[Work to do]: Your output is the lines from the first one to the one containing "return u * u * (3 - 2 * u)", repeated exactly, with images left out.

[Source data]:

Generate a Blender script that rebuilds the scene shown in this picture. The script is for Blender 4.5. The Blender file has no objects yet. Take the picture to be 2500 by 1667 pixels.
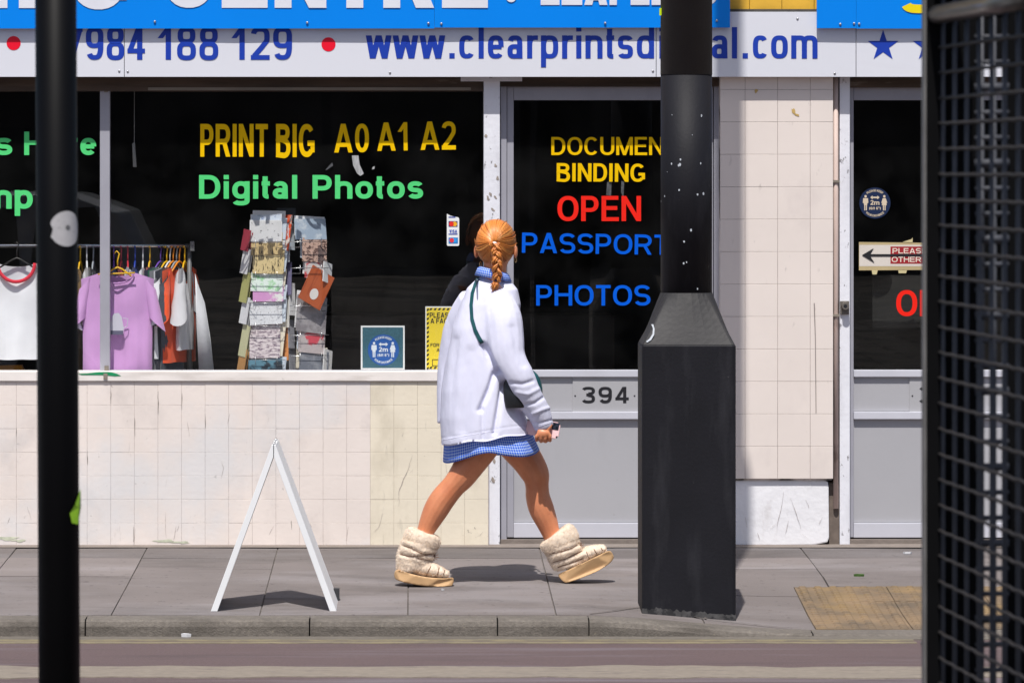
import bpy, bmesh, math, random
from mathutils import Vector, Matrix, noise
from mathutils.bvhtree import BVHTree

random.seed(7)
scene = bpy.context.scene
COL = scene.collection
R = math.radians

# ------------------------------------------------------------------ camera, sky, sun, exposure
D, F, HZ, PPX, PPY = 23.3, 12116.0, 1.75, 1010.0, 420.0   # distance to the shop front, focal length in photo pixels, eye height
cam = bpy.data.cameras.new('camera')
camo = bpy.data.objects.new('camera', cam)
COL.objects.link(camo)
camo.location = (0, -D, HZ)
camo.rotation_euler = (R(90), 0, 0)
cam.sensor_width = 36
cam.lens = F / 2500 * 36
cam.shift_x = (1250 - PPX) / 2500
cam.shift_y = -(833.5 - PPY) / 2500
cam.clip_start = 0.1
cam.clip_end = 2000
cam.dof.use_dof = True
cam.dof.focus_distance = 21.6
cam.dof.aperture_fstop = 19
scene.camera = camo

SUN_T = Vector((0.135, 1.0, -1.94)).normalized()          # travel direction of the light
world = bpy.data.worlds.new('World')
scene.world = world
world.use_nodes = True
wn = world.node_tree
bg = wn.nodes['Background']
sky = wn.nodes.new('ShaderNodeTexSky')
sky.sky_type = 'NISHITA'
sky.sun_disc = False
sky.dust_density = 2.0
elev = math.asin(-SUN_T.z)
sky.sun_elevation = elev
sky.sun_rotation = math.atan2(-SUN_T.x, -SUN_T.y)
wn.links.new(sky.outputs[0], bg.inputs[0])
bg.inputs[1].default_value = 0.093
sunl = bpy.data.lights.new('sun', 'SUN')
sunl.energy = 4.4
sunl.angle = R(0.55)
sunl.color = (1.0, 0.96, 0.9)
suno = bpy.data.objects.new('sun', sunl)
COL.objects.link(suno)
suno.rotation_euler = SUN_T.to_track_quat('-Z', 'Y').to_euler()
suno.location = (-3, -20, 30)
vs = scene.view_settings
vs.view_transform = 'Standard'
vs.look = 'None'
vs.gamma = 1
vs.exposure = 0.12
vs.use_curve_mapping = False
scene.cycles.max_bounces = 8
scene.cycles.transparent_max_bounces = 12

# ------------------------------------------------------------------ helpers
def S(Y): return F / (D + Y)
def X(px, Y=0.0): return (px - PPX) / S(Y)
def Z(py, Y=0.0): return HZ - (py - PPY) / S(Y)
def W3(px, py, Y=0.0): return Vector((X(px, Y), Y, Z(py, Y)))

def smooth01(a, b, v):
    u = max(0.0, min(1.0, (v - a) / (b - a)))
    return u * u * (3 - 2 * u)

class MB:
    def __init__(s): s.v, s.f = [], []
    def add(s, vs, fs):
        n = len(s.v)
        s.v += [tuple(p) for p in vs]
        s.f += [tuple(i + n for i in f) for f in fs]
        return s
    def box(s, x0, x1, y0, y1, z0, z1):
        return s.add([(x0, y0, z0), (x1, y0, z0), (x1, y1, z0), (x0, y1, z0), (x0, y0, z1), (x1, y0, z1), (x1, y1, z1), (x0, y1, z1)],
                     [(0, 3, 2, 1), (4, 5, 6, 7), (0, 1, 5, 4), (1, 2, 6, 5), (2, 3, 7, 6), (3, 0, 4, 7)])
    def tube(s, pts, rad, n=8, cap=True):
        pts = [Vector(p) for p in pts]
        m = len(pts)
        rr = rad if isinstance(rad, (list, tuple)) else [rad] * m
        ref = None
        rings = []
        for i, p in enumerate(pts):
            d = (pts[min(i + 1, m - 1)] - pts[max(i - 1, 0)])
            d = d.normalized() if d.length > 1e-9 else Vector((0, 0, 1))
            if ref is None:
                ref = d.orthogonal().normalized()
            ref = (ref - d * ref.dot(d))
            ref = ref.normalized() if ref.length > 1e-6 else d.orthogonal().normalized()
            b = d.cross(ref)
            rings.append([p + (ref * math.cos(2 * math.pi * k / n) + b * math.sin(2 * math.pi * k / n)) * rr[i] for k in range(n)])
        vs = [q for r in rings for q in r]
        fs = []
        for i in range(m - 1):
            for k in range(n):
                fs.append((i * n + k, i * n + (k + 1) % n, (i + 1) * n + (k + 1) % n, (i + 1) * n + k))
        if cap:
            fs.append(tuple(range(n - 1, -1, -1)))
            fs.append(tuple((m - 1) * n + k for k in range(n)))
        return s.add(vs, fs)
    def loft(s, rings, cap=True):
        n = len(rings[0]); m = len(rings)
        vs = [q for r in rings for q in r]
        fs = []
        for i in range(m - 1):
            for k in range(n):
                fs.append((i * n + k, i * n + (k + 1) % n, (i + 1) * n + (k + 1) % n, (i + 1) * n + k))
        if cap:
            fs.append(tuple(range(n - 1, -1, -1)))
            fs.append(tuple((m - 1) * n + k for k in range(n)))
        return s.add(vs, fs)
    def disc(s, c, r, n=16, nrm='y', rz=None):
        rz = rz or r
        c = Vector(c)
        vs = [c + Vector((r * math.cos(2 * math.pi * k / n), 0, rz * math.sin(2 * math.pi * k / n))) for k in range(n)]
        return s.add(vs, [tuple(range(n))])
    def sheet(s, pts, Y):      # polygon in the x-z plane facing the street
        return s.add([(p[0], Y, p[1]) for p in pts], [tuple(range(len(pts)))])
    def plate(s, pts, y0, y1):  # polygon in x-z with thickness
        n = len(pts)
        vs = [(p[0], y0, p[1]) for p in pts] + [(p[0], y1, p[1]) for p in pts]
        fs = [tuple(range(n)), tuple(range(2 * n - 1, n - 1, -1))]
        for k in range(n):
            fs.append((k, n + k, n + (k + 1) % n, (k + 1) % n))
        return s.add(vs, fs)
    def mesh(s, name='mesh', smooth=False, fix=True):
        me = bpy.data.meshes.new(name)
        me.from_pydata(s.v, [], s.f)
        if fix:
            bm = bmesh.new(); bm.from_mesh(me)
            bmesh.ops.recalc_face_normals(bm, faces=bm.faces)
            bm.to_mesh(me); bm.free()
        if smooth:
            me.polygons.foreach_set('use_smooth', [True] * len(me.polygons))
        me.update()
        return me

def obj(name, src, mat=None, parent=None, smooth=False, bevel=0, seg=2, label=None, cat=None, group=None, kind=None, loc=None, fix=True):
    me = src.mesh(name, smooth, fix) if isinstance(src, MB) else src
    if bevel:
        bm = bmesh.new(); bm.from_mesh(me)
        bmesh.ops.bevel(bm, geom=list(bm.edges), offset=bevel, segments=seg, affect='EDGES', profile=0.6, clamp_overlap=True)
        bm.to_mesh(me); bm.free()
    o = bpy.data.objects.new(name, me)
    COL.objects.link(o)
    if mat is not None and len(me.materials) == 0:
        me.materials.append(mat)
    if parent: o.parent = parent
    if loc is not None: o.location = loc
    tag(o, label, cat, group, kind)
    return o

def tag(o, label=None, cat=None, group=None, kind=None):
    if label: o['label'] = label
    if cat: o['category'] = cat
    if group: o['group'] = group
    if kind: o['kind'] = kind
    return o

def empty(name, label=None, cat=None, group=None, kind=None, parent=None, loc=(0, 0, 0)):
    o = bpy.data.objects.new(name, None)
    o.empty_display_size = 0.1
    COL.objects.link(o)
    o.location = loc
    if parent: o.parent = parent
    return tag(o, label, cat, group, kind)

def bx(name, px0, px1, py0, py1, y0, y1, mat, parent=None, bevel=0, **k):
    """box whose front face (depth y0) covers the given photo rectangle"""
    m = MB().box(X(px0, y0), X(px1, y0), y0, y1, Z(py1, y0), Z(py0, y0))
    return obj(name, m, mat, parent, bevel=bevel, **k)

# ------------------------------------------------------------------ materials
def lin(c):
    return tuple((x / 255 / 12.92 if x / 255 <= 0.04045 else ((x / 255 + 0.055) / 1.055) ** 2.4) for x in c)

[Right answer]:
Generate a Blender script that rebuilds the scene shown in this picture. The script is for Blender 4.5. The Blender file has no objects yet. Take the picture to be 2500 by 1667 pixels.
import bpy, bmesh, math, random
from mathutils import Vector, Matrix, noise
from mathutils.bvhtree import BVHTree

random.seed(7)
scene = bpy.context.scene
COL = scene.collection
R = math.radians

# ------------------------------------------------------------------ camera, sky, sun, exposure
D, F, HZ, PPX, PPY = 23.3, 12116.0, 1.75, 1010.0, 420.0   # distance to the shop front, focal length in photo pixels, eye height
cam = bpy.data.cameras.new('camera')
camo = bpy.data.objects.new('camera', cam)
COL.objects.link(camo)
camo.location = (0, -D, HZ)
camo.rotation_euler = (R(90), 0, 0)
cam.sensor_width = 36
cam.lens = F / 2500 * 36
cam.shift_x = (1250 - PPX) / 2500
cam.shift_y = -(833.5 - PPY) / 2500
cam.clip_start = 0.1
cam.clip_end = 2000
cam.dof.use_dof = True
cam.dof.focus_distance = 21.6
cam.dof.aperture_fstop = 19
scene.camera = camo

SUN_T = Vector((0.135, 1.0, -1.94)).normalized()          # travel direction of the light
world = bpy.data.worlds.new('World')
scene.world = world
world.use_nodes = True
wn = world.node_tree
bg = wn.nodes['Background']
sky = wn.nodes.new('ShaderNodeTexSky')
sky.sky_type = 'NISHITA'
sky.sun_disc = False
sky.dust_density = 2.0
elev = math.asin(-SUN_T.z)
sky.sun_elevation = elev
sky.sun_rotation = math.atan2(-SUN_T.x, -SUN_T.y)
wn.links.new(sky.outputs[0], bg.inputs[0])
bg.inputs[1].default_value = 0.093
sunl = bpy.data.lights.new('sun', 'SUN')
sunl.energy = 4.4
sunl.angle = R(0.55)
sunl.color = (1.0, 0.96, 0.9)
suno = bpy.data.objects.new('sun', sunl)
COL.objects.link(suno)
suno.rotation_euler = SUN_T.to_track_quat('-Z', 'Y').to_euler()
suno.location = (-3, -20, 30)
vs = scene.view_settings
vs.view_transform = 'Standard'
vs.look = 'None'
vs.gamma = 1
vs.exposure = 0.12
vs.use_curve_mapping = False
scene.cycles.max_bounces = 8
scene.cycles.transparent_max_bounces = 12

# ------------------------------------------------------------------ helpers
def S(Y): return F / (D + Y)
def X(px, Y=0.0): return (px - PPX) / S(Y)
def Z(py, Y=0.0): return HZ - (py - PPY) / S(Y)
def W3(px, py, Y=0.0): return Vector((X(px, Y), Y, Z(py, Y)))

def smooth01(a, b, v):
    u = max(0.0, min(1.0, (v - a) / (b - a)))
    return u * u * (3 - 2 * u)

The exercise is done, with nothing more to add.